_What you will do_. Transcribe the records below in full; pictures stay out of the copy.

▬▬▬

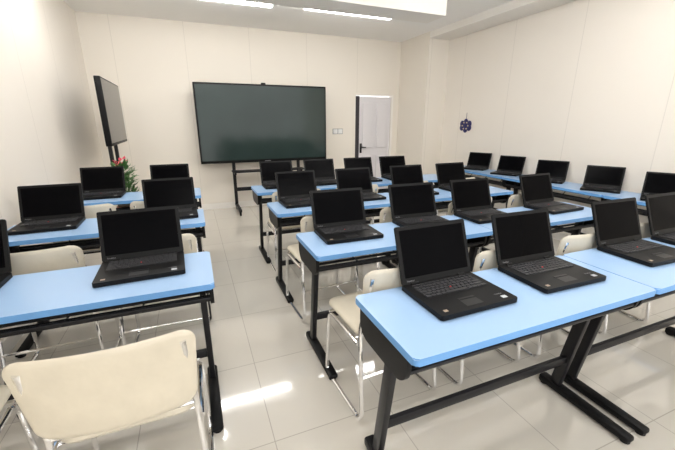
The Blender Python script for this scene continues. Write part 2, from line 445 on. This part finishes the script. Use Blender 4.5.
# ---------------- plant ----------------
pl = root('potted_plant', 'potted plant with green leaves and a few red flowers', 'plant', (-0.73, 4.34, 0))
bm = N(); cyl(bm, (0, 0, 0.28), 0.08, 0.56, 24, 0.11); finish(bm, 'pot', M['pot'], pl)
bm = N(); cyl(bm, (0, 0, 0.565), 0.10, 0.02, 24); finish(bm, 'soil', M['soil'], pl)
def leafset(bm, n, zlo, zhi, rad, L, W):
    for i in range(n):
        a = random.uniform(0, 2*math.pi); z = random.uniform(zlo, zhi); r = random.uniform(0.02, rad)
        base = Vector((r*math.cos(a), r*math.sin(a), z)); el = random.uniform(-0.2, 0.9)
        d = Vector((math.cos(a)*math.cos(el), math.sin(a)*math.cos(el), math.sin(el)))
        s = Vector((-math.sin(a), math.cos(a), 0)); u = d.cross(s)
        l = L*random.uniform(0.7, 1.2)
        sec = [(0, 0.1, 0), (0.3, 0.9, 0.05), (0.6, 0.8, 0.04), (1, 0.03, -0.08)]
        rows = []
        for t, ww, hh in sec:
            c = base+d*l*t-u*hh*l; rows.append([bm.verts.new(c-s*W*ww), bm.verts.new(c-u*W*0.3*ww), bm.verts.new(c+s*W*ww)])
        for k in range(3):
            for q in range(2): bm.faces.new((rows[k][q], rows[k][q+1], rows[k+1][q+1], rows[k+1][q]))
bm = N()
for i in range(9):
    a = i*0.7; tube(bm, [(0.02*math.cos(a), 0.02*math.sin(a), 0.56), (0.03*math.cos(a), 0.03*math.sin(a), 0.7), (0.06*math.cos(a), 0.06*math.sin(a), 0.92)], 0.004, 6)
leafset(bm, 120, 0.68, 1.0, 0.075, 0.09, 0.022); finish(bm, 'foliage', M['leaf'], pl)
bm = N(); leafset(bm, 20, 1.0, 1.06, 0.06, 0.045, 0.018); fl = finish(bm, 'flower', M['petal'], pl); fl['kind'] = 'stuff'

# ---------------- wall ornament / switch ----------------
orn = root('wall_ornament', 'dark blue flower-shaped ornament with pale dots hanging on the wall', 'wall decoration', (XR-0.012, 4.72, 1.38))
bm = N()
for k in range(6):
    a = math.radians(60*k+30)
    vs = bmesh.ops.create_uvsphere(bm, u_segments=14, v_segments=8, radius=0.052)['verts']
    bmesh.ops.scale(bm, vec=(0.2, 1, 1), verts=vs); bmesh.ops.translate(bm, vec=(0, 0.095*math.cos(a), 0.06*math.sin(a)), verts=vs)
vs = bmesh.ops.create_uvsphere(bm, u_segments=14, v_segments=8, radius=0.055)['verts']; bmesh.ops.scale(bm, vec=(0.2, 1, 1), verts=vs)
finish(bm, 'petal', M['ornb'], orn)
bm = N()
for k in range(6):
    a = math.radians(60*k)
    vs = bmesh.ops.create_uvsphere(bm, u_segments=10, v_segments=6, radius=0.012)['verts']; bmesh.ops.translate(bm, vec=(-0.01, 0.065*math.cos(a), 0.055*math.sin(a)), verts=vs)
finish(bm, 'bead', M['orny'], orn)
bm = N(); tube(bm, [(0.004, 0, 0.10), (0.004, 0.0, 0.2)], 0.003, 6); finish(bm, 'cord', M['ornb'], orn)
sw = root('light_switch', 'small white double light switch plate on the wall', 'light switch', (2.52, YB, 1.27))
bm = N(); box(bm, (0, -0.004, 0), (0.20, 0.008, 0.095), bev=0.002); finish(bm, 'plate', M['grey'], sw)  # grey colour stands in for a shadow outline around the white rockers
for x in (-0.048, 0.048):
    bm = N(); box(bm, (x, -0.011, 0), (0.085, 0.008, 0.08), bev=0.001); finish(bm, 'rocker', M['switch'], sw)

# ---------------- world + camera ----------------
w = bpy.data.worlds.new('world'); scene.world = w; w.use_nodes = True
w.node_tree.nodes['Background'].inputs[0].default_value = (1, 0.985, 0.97, 1); w.node_tree.nodes['Background'].inputs[1].default_value = 2.1
cam = bpy.data.cameras.new('camera'); co = bpy.data.objects.new('camera', cam); col.objects.link(co)
psi, th = math.radians(22.1), math.radians(16.6)
g = Vector((math.sin(psi), math.cos(psi), 0)); r = Vector((math.cos(psi), -math.sin(psi), 0)); z = Vector((0, 0, 1))
F = g*math.cos(th)-z*math.sin(th); U = g*math.sin(th)+z*math.cos(th)
mw = Matrix((r, U, -F)).transposed().to_4x4(); mw.translation = Vector((0, 0, 1.45)); co.matrix_world = mw
cam.sensor_width = 36; cam.lens = 348/675*36; cam.clip_start = 0.02
scene.camera = co
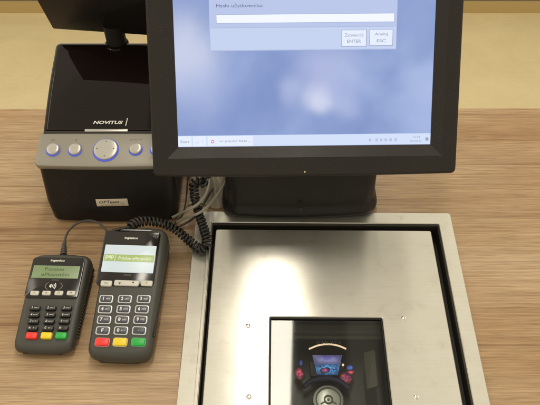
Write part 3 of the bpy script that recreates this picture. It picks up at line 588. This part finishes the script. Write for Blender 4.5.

▬▬▬

_Answer to this problem_.
The Blender Python script for this scene continues. Write part 2, from line 445 on. This part finishes the script. Use Blender 4.5.
# ---------------- plant ----------------
pl = root('potted_plant', 'potted plant with green leaves and a few red flowers', 'plant', (-0.73, 4.34, 0))
bm = N(); cyl(bm, (0, 0, 0.28), 0.08, 0.56, 24, 0.11); finish(bm, 'pot', M['pot'], pl)
bm = N(); cyl(bm, (0, 0, 0.565), 0.10, 0.02, 24); finish(bm, 'soil', M['soil'], pl)
def leafset(bm, n, zlo, zhi, rad, L, W):
    for i in range(n):
        a = random.uniform(0, 2*math.pi); z = random.uniform(zlo, zhi); r = random.uniform(0.02, rad)
        base = Vector((r*math.cos(a), r*math.sin(a), z)); el = random.uniform(-0.2, 0.9)
        d = Vector((math.cos(a)*math.cos(el), math.sin(a)*math.cos(el), math.sin(el)))
        s = Vector((-math.sin(a), math.cos(a), 0)); u = d.cross(s)
        l = L*random.uniform(0.7, 1.2)
        sec = [(0, 0.1, 0), (0.3, 0.9, 0.05), (0.6, 0.8, 0.04), (1, 0.03, -0.08)]
        rows = []
        for t, ww, hh in sec:
            c = base+d*l*t-u*hh*l; rows.append([bm.verts.new(c-s*W*ww), bm.verts.new(c-u*W*0.3*ww), bm.verts.new(c+s*W*ww)])
        for k in range(3):
            for q in range(2): bm.faces.new((rows[k][q], rows[k][q+1], rows[k+1][q+1], rows[k+1][q]))
bm = N()
for i in range(9):
    a = i*0.7; tube(bm, [(0.02*math.cos(a), 0.02*math.sin(a), 0.56), (0.03*math.cos(a), 0.03*math.sin(a), 0.7), (0.06*math.cos(a), 0.06*math.sin(a), 0.92)], 0.004, 6)
leafset(bm, 120, 0.68, 1.0, 0.075, 0.09, 0.022); finish(bm, 'foliage', M['leaf'], pl)
bm = N(); leafset(bm, 20, 1.0, 1.06, 0.06, 0.045, 0.018); fl = finish(bm, 'flower', M['petal'], pl); fl['kind'] = 'stuff'

# ---------------- wall ornament / switch ----------------
orn = root('wall_ornament', 'dark blue flower-shaped ornament with pale dots hanging on the wall', 'wall decoration', (XR-0.012, 4.72, 1.38))
bm = N()
for k in range(6):
    a = math.radians(60*k+30)
    vs = bmesh.ops.create_uvsphere(bm, u_segments=14, v_segments=8, radius=0.052)['verts']
    bmesh.ops.scale(bm, vec=(0.2, 1, 1), verts=vs); bmesh.ops.translate(bm, vec=(0, 0.095*math.cos(a), 0.06*math.sin(a)), verts=vs)
vs = bmesh.ops.create_uvsphere(bm, u_segments=14, v_segments=8, radius=0.055)['verts']; bmesh.ops.scale(bm, vec=(0.2, 1, 1), verts=vs)
finish(bm, 'petal', M['ornb'], orn)
bm = N()
for k in range(6):
    a = math.radians(60*k)
    vs = bmesh.ops.create_uvsphere(bm, u_segments=10, v_segments=6, radius=0.012)['verts']; bmesh.ops.translate(bm, vec=(-0.01, 0.065*math.cos(a), 0.055*math.sin(a)), verts=vs)
finish(bm, 'bead', M['orny'], orn)
bm = N(); tube(bm, [(0.004, 0, 0.10), (0.004, 0.0, 0.2)], 0.003, 6); finish(bm, 'cord', M['ornb'], orn)
sw = root('light_switch', 'small white double light switch plate on the wall', 'light switch', (2.52, YB, 1.27))
bm = N(); box(bm, (0, -0.004, 0), (0.20, 0.008, 0.095), bev=0.002); finish(bm, 'plate', M['grey'], sw)  # grey colour stands in for a shadow outline around the white rockers
for x in (-0.048, 0.048):
    bm = N(); box(bm, (x, -0.011, 0), (0.085, 0.008, 0.08), bev=0.001); finish(bm, 'rocker', M['switch'], sw)

# ---------------- world + camera ----------------
w = bpy.data.worlds.new('world'); scene.world = w; w.use_nodes = True
w.node_tree.nodes['Background'].inputs[0].default_value = (1, 0.985, 0.97, 1); w.node_tree.nodes['Background'].inputs[1].default_value = 2.1
cam = bpy.data.cameras.new('camera'); co = bpy.data.objects.new('camera', cam); col.objects.link(co)
psi, th = math.radians(22.1), math.radians(16.6)
g = Vector((math.sin(psi), math.cos(psi), 0)); r = Vector((math.cos(psi), -math.sin(psi), 0)); z = Vector((0, 0, 1))
F = g*math.cos(th)-z*math.sin(th); U = g*math.sin(th)+z*math.cos(th)
mw = Matrix((r, U, -F)).transposed().to_4x4(); mw.translation = Vector((0, 0, 1.45)); co.matrix_world = mw
cam.sensor_width = 36; cam.lens = 348/675*36; cam.clip_start = 0.02
scene.camera = co
Write part 3 of the bpy script that recreates this picture. It picks up at line 588. This part finishes the script. Write for Blender 4.5.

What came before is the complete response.